* [Required work]
Please copy the lines below exactly, from the first one through the line showing "from mathutils import Vector, Matrix".
[start Stored records]
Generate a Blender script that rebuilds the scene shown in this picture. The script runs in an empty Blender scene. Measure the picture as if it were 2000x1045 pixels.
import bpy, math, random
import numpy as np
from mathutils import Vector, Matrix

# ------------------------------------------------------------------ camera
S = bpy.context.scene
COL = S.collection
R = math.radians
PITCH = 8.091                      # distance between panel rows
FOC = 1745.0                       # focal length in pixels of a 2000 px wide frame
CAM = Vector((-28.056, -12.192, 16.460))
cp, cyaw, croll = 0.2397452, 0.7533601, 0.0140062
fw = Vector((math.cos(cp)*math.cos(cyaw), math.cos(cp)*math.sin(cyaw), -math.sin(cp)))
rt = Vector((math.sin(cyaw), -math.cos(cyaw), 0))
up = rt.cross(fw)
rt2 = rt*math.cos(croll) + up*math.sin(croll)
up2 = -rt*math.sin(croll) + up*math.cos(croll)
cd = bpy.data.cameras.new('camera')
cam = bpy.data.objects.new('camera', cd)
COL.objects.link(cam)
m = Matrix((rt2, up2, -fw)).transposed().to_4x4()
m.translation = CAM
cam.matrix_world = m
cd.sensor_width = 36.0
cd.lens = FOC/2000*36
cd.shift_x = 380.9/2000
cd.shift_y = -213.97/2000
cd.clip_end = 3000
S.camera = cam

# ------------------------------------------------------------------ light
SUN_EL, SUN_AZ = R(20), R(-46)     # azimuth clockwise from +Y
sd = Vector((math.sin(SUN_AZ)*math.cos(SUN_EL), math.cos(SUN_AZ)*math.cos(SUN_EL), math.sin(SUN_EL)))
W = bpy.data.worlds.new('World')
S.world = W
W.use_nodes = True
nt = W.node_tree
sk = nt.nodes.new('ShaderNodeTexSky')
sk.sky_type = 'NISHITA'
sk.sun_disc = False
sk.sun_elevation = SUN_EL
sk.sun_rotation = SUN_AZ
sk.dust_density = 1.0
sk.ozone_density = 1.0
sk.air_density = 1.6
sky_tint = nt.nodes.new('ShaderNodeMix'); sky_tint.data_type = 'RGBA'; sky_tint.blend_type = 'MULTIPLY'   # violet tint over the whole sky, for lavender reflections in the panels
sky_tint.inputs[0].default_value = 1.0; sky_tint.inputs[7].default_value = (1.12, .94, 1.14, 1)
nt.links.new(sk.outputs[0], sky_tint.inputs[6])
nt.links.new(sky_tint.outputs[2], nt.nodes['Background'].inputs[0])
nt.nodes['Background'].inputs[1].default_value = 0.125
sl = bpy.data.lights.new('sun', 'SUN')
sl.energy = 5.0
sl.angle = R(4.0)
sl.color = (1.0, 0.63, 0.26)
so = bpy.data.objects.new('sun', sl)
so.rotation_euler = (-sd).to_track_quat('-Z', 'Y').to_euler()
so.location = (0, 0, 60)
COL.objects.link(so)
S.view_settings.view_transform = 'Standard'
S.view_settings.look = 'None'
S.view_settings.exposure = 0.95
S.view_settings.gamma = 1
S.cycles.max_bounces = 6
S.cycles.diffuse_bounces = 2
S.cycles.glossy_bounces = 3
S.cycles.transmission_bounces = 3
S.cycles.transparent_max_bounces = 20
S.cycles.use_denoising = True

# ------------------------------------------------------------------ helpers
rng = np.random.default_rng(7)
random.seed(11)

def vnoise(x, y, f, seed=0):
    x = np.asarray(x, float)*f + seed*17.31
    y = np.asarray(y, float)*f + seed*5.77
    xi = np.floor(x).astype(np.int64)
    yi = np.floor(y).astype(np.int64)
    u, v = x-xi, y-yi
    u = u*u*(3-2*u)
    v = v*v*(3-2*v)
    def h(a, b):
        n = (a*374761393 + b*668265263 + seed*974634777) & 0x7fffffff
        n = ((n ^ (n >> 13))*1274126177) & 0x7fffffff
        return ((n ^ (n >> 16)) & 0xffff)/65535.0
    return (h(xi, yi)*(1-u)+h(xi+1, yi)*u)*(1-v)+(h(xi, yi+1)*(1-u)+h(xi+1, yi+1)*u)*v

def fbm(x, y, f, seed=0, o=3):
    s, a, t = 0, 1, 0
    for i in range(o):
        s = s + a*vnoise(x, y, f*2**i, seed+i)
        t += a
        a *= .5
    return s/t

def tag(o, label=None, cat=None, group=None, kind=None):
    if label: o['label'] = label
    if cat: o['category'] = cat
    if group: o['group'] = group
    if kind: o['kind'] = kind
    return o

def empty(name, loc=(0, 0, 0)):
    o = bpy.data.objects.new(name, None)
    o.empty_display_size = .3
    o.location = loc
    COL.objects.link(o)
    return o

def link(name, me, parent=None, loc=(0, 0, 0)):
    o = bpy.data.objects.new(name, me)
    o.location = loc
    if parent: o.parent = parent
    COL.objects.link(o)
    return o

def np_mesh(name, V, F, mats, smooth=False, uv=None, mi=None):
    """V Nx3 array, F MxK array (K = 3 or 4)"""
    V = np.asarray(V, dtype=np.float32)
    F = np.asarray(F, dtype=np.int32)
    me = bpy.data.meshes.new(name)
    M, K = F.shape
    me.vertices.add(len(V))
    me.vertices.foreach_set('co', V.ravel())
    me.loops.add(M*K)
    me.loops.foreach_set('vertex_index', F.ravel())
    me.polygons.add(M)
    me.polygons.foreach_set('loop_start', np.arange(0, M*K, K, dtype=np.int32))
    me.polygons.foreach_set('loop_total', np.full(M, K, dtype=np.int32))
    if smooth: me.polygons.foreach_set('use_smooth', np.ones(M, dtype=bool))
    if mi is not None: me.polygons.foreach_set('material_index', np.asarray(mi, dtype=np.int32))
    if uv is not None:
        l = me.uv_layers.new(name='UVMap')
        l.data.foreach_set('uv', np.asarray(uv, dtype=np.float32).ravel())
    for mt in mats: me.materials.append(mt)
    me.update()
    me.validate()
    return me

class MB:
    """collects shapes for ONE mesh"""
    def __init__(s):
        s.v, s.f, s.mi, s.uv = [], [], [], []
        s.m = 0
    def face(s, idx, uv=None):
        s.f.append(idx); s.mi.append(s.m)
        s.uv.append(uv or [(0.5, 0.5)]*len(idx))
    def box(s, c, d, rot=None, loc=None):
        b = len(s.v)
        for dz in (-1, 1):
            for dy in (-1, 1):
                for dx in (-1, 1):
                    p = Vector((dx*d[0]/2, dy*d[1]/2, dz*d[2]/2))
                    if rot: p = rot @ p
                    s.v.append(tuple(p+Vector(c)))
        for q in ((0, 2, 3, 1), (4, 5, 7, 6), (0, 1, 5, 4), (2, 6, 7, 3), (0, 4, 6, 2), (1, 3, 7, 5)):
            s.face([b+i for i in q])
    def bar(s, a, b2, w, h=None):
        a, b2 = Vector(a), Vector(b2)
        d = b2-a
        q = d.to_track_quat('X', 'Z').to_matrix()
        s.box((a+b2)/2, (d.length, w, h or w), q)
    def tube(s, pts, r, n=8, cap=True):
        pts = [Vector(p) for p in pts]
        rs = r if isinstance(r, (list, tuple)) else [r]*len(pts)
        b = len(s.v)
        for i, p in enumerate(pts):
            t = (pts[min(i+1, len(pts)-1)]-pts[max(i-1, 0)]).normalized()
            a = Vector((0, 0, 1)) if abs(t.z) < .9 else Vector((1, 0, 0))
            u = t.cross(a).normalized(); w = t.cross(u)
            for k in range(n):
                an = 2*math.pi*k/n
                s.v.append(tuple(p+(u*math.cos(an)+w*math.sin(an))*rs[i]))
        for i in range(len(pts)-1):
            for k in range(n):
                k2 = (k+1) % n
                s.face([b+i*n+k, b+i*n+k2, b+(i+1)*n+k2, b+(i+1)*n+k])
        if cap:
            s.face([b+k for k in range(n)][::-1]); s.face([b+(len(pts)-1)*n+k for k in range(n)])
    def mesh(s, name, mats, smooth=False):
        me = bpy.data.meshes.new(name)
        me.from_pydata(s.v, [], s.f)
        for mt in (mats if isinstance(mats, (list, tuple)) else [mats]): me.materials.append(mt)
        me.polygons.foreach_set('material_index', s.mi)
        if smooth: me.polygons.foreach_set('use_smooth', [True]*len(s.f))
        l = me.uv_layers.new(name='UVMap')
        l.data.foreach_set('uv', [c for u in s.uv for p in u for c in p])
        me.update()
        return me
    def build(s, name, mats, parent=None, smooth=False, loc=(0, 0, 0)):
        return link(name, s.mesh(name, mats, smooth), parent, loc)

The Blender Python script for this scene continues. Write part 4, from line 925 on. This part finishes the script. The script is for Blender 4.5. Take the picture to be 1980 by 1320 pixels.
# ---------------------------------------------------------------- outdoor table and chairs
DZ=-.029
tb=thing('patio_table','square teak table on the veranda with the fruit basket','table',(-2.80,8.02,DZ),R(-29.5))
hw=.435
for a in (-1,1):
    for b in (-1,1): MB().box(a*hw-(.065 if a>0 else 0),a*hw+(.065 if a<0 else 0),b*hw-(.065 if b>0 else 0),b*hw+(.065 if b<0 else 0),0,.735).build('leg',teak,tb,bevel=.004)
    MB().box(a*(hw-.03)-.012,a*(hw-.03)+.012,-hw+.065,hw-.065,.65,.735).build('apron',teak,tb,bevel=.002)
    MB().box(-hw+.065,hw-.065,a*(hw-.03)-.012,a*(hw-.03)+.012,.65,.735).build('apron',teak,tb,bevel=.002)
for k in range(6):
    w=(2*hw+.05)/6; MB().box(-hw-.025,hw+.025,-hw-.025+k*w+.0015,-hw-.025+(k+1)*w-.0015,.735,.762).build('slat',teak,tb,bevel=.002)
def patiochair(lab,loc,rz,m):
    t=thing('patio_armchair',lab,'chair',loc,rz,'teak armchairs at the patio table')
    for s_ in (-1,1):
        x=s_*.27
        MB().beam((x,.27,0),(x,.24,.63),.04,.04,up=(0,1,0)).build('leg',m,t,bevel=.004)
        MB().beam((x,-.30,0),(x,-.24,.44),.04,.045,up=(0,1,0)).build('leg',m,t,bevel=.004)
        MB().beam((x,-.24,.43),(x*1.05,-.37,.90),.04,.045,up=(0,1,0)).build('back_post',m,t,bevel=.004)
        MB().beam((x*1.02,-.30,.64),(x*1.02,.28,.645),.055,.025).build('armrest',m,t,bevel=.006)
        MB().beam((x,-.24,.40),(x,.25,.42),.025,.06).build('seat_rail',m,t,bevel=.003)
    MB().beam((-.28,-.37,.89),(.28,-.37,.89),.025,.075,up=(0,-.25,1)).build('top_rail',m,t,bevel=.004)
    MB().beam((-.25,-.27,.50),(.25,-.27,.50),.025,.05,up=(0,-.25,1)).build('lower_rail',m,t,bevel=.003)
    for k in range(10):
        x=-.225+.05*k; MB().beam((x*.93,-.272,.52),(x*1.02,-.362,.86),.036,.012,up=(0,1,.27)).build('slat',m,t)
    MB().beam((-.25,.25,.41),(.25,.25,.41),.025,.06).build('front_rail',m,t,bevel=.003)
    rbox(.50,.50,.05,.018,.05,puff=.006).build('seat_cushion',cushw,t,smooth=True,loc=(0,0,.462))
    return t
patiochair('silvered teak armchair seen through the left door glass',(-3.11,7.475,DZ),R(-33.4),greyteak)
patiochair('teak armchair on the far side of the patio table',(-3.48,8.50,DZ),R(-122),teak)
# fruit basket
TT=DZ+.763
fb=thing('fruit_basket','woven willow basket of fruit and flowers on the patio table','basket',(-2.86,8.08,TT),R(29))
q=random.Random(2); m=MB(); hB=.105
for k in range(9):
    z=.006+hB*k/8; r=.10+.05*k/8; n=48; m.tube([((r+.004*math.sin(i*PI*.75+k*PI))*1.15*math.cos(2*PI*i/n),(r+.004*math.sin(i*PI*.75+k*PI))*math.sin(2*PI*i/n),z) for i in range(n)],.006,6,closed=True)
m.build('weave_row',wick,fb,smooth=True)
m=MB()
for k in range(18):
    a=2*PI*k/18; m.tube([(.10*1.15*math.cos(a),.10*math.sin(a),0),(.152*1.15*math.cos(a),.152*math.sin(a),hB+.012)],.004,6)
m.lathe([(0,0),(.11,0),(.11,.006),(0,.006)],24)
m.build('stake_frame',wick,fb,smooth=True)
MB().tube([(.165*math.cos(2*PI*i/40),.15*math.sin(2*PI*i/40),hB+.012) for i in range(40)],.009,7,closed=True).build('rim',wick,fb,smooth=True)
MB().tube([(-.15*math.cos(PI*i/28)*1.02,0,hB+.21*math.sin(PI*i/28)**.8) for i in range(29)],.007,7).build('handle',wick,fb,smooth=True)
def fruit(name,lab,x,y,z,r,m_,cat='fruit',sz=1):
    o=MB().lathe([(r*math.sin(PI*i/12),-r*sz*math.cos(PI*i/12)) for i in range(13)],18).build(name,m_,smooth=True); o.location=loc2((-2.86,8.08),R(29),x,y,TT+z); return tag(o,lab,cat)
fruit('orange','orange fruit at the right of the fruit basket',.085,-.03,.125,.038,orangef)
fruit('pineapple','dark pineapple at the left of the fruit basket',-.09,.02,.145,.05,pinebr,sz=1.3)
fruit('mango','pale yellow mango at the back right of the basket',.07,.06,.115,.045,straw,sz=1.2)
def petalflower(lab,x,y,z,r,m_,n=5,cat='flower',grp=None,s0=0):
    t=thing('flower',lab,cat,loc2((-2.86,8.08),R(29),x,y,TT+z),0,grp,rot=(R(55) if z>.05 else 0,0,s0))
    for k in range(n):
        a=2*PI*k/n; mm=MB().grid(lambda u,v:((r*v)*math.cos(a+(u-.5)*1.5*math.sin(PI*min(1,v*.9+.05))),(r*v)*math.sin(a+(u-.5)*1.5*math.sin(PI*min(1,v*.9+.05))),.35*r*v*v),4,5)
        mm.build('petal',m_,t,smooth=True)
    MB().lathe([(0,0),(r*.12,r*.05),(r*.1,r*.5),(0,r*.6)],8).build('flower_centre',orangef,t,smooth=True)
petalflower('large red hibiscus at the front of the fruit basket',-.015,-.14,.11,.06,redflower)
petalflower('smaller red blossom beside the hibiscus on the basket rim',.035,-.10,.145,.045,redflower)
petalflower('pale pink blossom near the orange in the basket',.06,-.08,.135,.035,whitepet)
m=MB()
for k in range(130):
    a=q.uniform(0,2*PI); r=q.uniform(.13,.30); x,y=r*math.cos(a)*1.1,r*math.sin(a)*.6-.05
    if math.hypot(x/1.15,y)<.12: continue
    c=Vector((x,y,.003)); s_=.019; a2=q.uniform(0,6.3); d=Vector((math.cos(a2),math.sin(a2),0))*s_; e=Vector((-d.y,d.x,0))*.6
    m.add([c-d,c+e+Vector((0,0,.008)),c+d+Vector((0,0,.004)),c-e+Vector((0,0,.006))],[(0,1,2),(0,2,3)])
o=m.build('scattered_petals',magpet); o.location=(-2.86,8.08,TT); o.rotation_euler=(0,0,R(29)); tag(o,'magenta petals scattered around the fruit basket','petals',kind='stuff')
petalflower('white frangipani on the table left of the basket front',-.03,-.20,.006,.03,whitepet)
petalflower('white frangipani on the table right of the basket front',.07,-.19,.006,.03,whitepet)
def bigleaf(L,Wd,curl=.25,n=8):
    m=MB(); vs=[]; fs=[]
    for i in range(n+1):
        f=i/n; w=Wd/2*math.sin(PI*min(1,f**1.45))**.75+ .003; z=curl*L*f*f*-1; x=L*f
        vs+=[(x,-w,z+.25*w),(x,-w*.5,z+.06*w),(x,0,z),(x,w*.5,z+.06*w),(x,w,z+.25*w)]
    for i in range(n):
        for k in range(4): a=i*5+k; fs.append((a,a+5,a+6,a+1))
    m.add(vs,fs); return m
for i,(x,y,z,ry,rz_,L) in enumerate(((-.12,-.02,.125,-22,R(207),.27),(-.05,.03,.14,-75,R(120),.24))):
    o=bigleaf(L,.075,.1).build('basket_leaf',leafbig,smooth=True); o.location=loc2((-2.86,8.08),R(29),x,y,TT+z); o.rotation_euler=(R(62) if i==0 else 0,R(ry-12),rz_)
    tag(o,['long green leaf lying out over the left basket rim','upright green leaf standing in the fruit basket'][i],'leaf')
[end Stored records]
* [Response]
Generate a Blender script that rebuilds the scene shown in this picture. The script runs in an empty Blender scene. Measure the picture as if it were 2000x1045 pixels.
import bpy, math, random
import numpy as np
from mathutils import Vector, Matrix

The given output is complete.